Centuries of aesthetics went out the window, and "Ugly Is Beautiful" emerged triumphant.
Even spaceships, those slick shiny relics of the Art Deco era, became ugly, tarnished, and haphazardly built (Star Wars and Alien).

It's a manchild's version of realism, and is actually a subset of an older movement, the "hyper-realism" of fantasy art, in which late Renaissance painting techniques were revived and a fetishistic obsession with fine detail, texture and completely sharp focus were employed in an attempt to force an artificial believability onto fabulous creatures and impossible places and events. The goal of hyper-realism was to evoke the unnatural clarity of visions and the heightened state of being in a higher plane from ordinary reality, and was inspired by Medieval religious icons and the paintings of Hindu and Chinese gods and heroes.

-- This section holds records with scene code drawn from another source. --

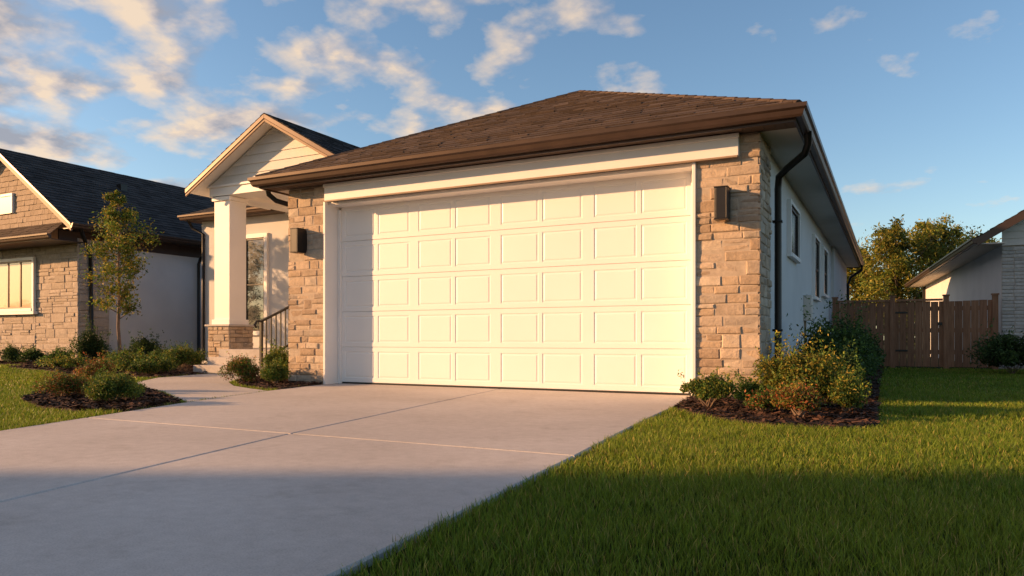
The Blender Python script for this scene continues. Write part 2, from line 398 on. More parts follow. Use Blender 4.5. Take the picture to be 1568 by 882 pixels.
# porch gable
gx,gz,hw,ez=-10.2,4.74,2.1,3.55
GR=H.part('porch_roof','shingle_d'); yf,yb=9.92,16
L=(gx-hw,ez);Rr=(gx+hw,ez)
GR.courses([(Rr[0],yf,ez),(Rr[0],yb,ez),(gx,yb,gz),(gx,yf,gz)],.145,.013,.25)
GR.courses([(L[0],yb,ez),(L[0],yf,ez),(gx,yf,gz),(gx,yb,gz)],.145,.013,.25)
sl=(gz-ez)/hw
RK=H.part('rake_boards','bronze',.004); RKW=H.part('rake_soffit','white')
def slab(mb,xa,xb,top0,th,y0,y1):
    za=gz-abs(xa-gx)*sl-top0; zb_=gz-abs(xb-gx)*sl-top0
    mb.hexa([(xa,y0,za-th),(xb,y0,zb_-th),(xb,y1,zb_-th),(xa,y1,za-th),(xa,y0,za),(xb,y0,zb_),(xb,y1,zb_),(xa,y1,za)])
for xa,xb in ((gx-hw,gx),(gx,gx+hw)):
    slab(RK,xa,xb,.004,.085,yf-.0,yf+.03)
    slab(H.part('rake_boards_lower','orange_tan',.004),xa,xb,.093,.05,yf+.012,yf+.04)
    slab(RKW,xa,xb,.016,.05,yf+.045,yb)
SD=H.part('gable_siding','siding')
gb=3.62; gy=10.27; xw=(gz-.09-gb)/sl
SD.courses([(gx-xw,gy,gb),(gx+xw,gy,gb),(gx,gy,gz-.09)],.17,.016,None,0,.002)
T.box(gx-1.8,gx+1.75,10.25,10.70,3.42,3.60); T.box(gx-1.82,gx+1.77,10.22,10.26,3.585,3.63)
T.box(-11.93,-11.51,10.70,12.5,3.42,3.60)
RKW.box(-11.52,-8.4,10.70,12.5,3.50,3.52)
W.box(-12.0,-8.4,12.3,12.5,3.40,3.6)
CO=H.part('porch_column','white',.006)
CO.box(-11.92,-11.50,10.30,10.72,.90,3.42); CO.box(-11.955,-11.465,10.265,10.755,3.33,3.41); CO.box(-11.955,-11.465,10.265,10.755,.90,1.0)
CO.box(-8.6,-8.2,10.30,10.72,.42,3.42)
S.stones((-12.0,10.24,0),(1,0,0),(0,-1,0),.59,.02,.86); S.stones((-11.44,10.24,0),(0,1,0),(1,0,0),.58,.02,.86)
S.stones((-12.0,10.82,0),(0,-1,0),(-1,0,0),.58,.02,.86)
MO.box(-11.995,-11.445,10.245,10.82,0,.86); H.part('capstone','concrete',.008).box(-12.06,-11.38,10.18,10.88,.862,.90)
PF=H.part('porch_steps','concrete',.008)
PF.box(-11.40,-8.0,9.95,12.5,0,.42); PF.box(-11.32,-9.3,9.62,9.948,0,.28); PF.box(-11.30,-9.3,9.29,9.618,0,.14)
PF.box(-12.6,-11.42,10.9,12.5,0,.42)
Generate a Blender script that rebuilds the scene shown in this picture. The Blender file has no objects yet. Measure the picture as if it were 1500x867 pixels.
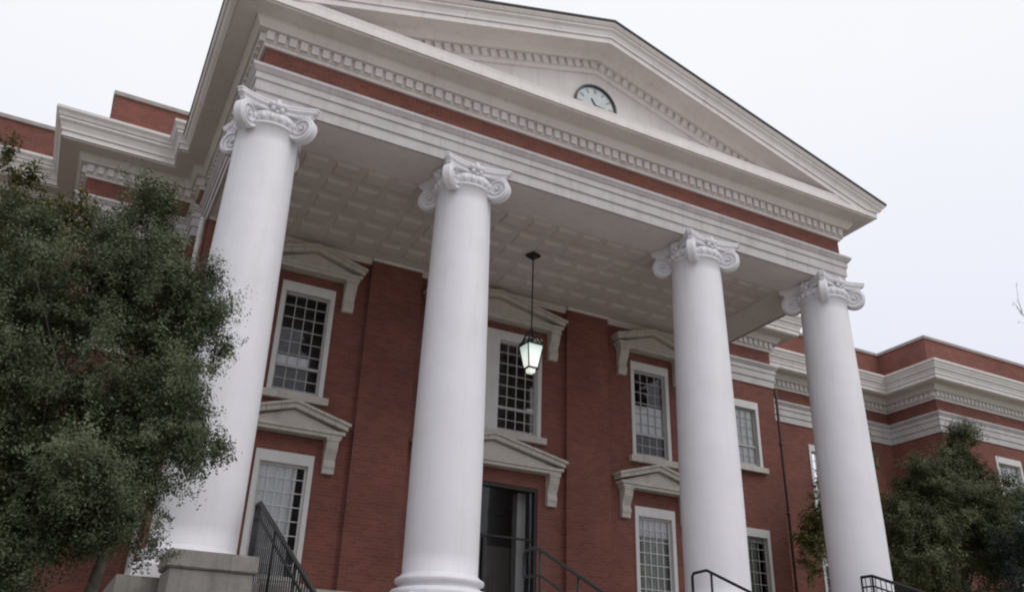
import bpy, bmesh, math, random
import numpy as np
from mathutils import Vector, Matrix
SC = bpy.context.scene
COL = SC.collection
R = math.radians
random.seed(7)

# ------------------------------------------------------------------ camera
cam_d = bpy.data.cameras.new("camera"); cam = bpy.data.objects.new("camera", cam_d); COL.objects.link(cam)
cam.location = (-8.8415, -14.0901, -1.0784)
cam.rotation_euler = (R(115.719), R(-1.7138), R(-27.4791))
cam_d.sensor_width = 36; cam_d.lens = 36 * 1276.19 / 1500; cam_d.clip_start = .1; cam_d.clip_end = 5000
SC.camera = cam
SC.view_settings.view_transform = 'Standard'; SC.view_settings.look = 'None'
SC.view_settings.exposure = 0.14; SC.view_settings.gamma = 1
SC.render.engine = 'CYCLES'
SC.cycles.filter_width = 2.1
SC.cycles.max_bounces = 8; SC.cycles.diffuse_bounces = 5; SC.cycles.transparent_max_bounces = 12
# ------------------------------------------------------------------ overcast sky
world = bpy.data.worlds.new("World"); SC.world = world; world.use_nodes = True
wn = world.node_tree; wn.nodes.clear()
sky = wn.nodes.new('ShaderNodeTexSky'); sky.sky_type = 'NISHITA'; sky.sun_disc = False
SUN_EL, SUN_AZ = R(52), R(155)
sky.sun_elevation = SUN_EL; sky.sun_rotation = SUN_AZ; sky.dust_density = 4; sky.air_density = 1.0
geo = wn.nodes.new('ShaderNodeNewGeometry'); sep = wn.nodes.new('ShaderNodeSeparateXYZ')
wn.links.new(geo.outputs['Incoming'], sep.inputs[0])
mr = wn.nodes.new('ShaderNodeMapRange'); mr.inputs[1].default_value = 0.0; mr.inputs[2].default_value = -1.0
wn.links.new(sep.outputs['Z'], mr.inputs[0])
cr = wn.nodes.new('ShaderNodeValToRGB'); wn.links.new(mr.outputs[0], cr.inputs[0])
cr.color_ramp.elements[0].color = (.70, .72, .82, 1); cr.color_ramp.elements[1].color = (.90, .90, .91, 1)
e = cr.color_ramp.elements.new(.35); e.color = (.775, .795, .88, 1)
e = cr.color_ramp.elements.new(.62); e.color = (.865, .875, .905, 1)
sc_ = wn.nodes.new('ShaderNodeVectorMath'); sc_.operation = 'SCALE'; sc_.inputs['Scale'].default_value = 10.35
wn.links.new(cr.outputs[0], sc_.inputs[0])
nz = wn.nodes.new('ShaderNodeTexNoise'); nz.inputs['Scale'].default_value = 2.2; nz.inputs['Detail'].default_value = 3
wn.links.new(geo.outputs['Incoming'], nz.inputs['Vector'])
nm = wn.nodes.new('ShaderNodeMapRange'); nm.inputs[3].default_value = .95; nm.inputs[4].default_value = 1.045
wn.links.new(nz.outputs[0], nm.inputs[0])
sc2 = wn.nodes.new('ShaderNodeVectorMath'); sc2.operation = 'SCALE'
wn.links.new(sc_.outputs[0], sc2.inputs[0]); wn.links.new(nm.outputs[0], sc2.inputs['Scale'])
mx = wn.nodes.new('ShaderNodeMixRGB'); mx.inputs[0].default_value = .93
wn.links.new(sky.outputs[0], mx.inputs[1]); wn.links.new(sc2.outputs[0], mx.inputs[2])
bg = wn.nodes.new('ShaderNodeBackground'); bg.inputs['Strength'].default_value = .1
wo = wn.nodes.new('ShaderNodeOutputWorld')
wn.links.new(mx.outputs[0], bg.inputs[0]); wn.links.new(bg.outputs[0], wo.inputs[0])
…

The dirt-and-grime chic of so much of today's mass art is actually based in the same principle as hyper-realism: that sharpness of detail is everything (an old idea the Impressionist and Expressionist movements of the early 20th century refuted).

I like to call this aesthetic "Realistic-ness," to distinguish it from realism, which is a sincere attempt to evoke reality.

Grunge-World and Fantasy-World are divided along sex lines. Boys like dirt and scratches and random detail like rust, and darkness and deep shadows. Superhero movies. Girls like lots of color variety and eye-catching patterns and general fanciness. "Frozen" and "Ever After High." Both are "realistic-ness" in that they each, in a different way, exaggerate details and focus to make an imaginary dreamworld be more convincing than life. It's a form of visual overacting.

Okay. That's all well and good, but shouldn't people move on? 'Dark and Gritty' has become trite and corny, just like any other art movement eventually does. I, for one, don't quite buy the idea that Batman is "more realistic" than "Elfquest" or for that matter, "Sofia the First." That idea belongs back with the Superman vs. Mighty Mouse argument, in the playground.

Meanwhile, there is a place on the screen where bright colors and expressionism still triumph, right alongside darkness and shadows. In anime!